*Problem description*. Gather, from the listing beneath this task, every line holding the string "Blender".
## START
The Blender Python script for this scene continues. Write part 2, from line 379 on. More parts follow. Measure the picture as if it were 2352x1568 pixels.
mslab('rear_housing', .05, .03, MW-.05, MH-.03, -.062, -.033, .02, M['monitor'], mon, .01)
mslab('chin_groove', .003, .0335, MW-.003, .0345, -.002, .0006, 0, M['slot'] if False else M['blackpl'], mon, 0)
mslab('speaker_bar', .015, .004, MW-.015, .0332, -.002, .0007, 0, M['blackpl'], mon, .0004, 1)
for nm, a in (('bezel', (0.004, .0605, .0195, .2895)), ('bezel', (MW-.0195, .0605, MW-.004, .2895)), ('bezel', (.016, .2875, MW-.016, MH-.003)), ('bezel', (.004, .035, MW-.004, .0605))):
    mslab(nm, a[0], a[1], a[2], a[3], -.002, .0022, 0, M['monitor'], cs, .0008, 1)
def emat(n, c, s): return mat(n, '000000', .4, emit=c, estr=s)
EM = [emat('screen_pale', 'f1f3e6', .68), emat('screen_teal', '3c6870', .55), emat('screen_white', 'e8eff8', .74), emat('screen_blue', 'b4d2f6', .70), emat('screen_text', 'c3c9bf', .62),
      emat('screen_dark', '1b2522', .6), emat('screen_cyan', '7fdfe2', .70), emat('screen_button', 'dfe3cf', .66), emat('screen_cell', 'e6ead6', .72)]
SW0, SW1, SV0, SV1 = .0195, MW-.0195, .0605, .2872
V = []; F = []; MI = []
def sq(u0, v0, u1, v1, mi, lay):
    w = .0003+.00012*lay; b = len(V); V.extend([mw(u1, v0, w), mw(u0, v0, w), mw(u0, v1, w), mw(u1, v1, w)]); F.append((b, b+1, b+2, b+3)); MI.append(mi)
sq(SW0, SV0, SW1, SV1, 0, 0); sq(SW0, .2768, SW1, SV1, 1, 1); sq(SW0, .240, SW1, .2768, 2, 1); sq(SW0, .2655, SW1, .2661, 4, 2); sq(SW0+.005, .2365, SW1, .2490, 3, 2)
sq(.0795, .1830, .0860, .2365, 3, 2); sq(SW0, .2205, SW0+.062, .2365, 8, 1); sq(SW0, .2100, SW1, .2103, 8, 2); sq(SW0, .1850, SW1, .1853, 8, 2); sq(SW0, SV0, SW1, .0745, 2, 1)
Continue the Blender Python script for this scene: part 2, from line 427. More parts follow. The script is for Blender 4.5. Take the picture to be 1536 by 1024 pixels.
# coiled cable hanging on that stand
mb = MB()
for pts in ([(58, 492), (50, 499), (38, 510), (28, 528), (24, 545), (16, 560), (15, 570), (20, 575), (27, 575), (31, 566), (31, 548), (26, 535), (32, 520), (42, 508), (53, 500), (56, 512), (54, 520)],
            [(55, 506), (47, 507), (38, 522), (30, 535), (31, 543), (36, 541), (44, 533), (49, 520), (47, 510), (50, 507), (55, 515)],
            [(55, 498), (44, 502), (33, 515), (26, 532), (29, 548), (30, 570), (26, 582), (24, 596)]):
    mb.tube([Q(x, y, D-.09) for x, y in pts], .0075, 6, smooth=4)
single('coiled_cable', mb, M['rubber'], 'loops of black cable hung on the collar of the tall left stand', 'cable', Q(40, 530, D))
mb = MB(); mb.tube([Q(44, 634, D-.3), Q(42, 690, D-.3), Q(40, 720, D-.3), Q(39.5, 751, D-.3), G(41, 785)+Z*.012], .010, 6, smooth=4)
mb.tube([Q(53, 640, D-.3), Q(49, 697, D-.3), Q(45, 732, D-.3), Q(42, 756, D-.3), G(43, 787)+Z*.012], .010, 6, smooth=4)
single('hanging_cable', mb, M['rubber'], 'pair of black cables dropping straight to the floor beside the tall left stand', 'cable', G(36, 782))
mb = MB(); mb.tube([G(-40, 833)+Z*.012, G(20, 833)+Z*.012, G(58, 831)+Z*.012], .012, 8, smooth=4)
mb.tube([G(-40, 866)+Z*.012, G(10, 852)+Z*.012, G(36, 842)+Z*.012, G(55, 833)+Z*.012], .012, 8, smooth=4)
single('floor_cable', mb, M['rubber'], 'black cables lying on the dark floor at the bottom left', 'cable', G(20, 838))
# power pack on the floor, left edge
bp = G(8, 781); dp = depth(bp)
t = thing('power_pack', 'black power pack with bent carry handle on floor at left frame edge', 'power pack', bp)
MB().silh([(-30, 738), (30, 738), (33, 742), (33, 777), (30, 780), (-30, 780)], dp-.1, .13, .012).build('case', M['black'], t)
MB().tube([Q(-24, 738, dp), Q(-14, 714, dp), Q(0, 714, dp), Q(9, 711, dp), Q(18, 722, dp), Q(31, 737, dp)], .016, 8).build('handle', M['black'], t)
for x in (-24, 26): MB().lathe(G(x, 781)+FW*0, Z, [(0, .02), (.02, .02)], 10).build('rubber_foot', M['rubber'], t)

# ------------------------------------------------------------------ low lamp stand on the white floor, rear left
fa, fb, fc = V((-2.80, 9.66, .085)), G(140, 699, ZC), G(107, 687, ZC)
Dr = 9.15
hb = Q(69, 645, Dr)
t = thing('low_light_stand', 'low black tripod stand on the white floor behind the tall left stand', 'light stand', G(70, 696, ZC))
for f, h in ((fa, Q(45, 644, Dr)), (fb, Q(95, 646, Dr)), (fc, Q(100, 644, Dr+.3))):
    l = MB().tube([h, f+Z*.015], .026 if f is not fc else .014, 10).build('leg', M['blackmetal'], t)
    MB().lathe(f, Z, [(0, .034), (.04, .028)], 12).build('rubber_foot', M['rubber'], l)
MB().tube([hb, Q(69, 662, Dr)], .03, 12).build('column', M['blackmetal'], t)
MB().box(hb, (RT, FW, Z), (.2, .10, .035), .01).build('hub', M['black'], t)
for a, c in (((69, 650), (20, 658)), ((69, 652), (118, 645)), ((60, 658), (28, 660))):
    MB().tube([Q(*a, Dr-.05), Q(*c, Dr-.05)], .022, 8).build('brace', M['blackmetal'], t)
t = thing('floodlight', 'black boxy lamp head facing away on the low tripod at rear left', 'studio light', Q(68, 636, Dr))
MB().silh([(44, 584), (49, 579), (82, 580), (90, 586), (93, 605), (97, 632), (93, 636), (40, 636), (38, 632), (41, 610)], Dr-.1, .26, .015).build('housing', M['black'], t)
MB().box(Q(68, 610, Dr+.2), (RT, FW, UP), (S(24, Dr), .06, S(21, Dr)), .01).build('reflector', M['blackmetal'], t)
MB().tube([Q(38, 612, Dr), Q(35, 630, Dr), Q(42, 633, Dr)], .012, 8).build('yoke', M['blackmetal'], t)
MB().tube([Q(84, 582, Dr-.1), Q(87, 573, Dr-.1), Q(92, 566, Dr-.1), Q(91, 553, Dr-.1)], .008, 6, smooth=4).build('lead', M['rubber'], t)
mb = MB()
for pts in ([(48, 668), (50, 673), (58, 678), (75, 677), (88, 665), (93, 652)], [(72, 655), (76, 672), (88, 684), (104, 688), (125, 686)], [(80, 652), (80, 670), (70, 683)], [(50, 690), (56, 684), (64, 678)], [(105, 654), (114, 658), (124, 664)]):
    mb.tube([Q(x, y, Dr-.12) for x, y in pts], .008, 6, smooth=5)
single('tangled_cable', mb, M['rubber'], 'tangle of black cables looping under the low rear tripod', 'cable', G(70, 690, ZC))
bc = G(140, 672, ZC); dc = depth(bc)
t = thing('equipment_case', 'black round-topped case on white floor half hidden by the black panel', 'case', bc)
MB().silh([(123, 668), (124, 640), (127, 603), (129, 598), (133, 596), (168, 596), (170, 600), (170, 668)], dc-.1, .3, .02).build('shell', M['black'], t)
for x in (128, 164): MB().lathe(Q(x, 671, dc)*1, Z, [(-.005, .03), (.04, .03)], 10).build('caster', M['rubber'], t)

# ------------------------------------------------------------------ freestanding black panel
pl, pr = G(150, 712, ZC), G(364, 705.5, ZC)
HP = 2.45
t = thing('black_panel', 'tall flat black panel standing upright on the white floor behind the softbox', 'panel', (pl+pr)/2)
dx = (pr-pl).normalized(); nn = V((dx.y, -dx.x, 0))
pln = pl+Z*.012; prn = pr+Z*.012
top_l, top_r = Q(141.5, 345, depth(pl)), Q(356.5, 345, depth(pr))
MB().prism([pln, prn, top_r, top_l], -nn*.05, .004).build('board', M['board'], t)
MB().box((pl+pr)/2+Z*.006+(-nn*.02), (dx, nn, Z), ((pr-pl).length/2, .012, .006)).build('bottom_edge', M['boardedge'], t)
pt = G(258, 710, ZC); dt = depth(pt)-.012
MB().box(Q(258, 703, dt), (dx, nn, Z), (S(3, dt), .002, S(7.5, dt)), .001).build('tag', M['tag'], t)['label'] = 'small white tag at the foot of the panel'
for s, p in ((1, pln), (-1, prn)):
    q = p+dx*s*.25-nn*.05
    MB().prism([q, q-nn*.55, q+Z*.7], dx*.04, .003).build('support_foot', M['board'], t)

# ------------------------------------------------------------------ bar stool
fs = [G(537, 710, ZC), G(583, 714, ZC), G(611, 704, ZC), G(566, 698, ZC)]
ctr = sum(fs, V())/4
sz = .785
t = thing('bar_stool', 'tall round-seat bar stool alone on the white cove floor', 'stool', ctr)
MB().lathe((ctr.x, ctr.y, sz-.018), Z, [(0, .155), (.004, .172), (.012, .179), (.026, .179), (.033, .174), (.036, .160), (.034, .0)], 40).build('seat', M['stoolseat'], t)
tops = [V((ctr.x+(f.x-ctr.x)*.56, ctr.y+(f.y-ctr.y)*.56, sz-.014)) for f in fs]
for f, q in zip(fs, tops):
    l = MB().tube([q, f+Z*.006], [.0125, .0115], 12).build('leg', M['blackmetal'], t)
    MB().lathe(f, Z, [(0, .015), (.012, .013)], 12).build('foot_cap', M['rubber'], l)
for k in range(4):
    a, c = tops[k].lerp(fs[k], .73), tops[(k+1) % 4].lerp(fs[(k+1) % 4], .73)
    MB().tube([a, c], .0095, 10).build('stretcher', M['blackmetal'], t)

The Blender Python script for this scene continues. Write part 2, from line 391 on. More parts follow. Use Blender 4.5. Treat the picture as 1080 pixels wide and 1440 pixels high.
## END
*Output*.
The Blender Python script for this scene continues. Write part 2, from line 379 on. More parts follow. Measure the picture as if it were 2352x1568 pixels.
Continue the Blender Python script for this scene: part 2, from line 427. More parts follow. The script is for Blender 4.5. Take the picture to be 1536 by 1024 pixels.
The Blender Python script for this scene continues. Write part 2, from line 391 on. More parts follow. Use Blender 4.5. Treat the picture as 1080 pixels wide and 1440 pixels high.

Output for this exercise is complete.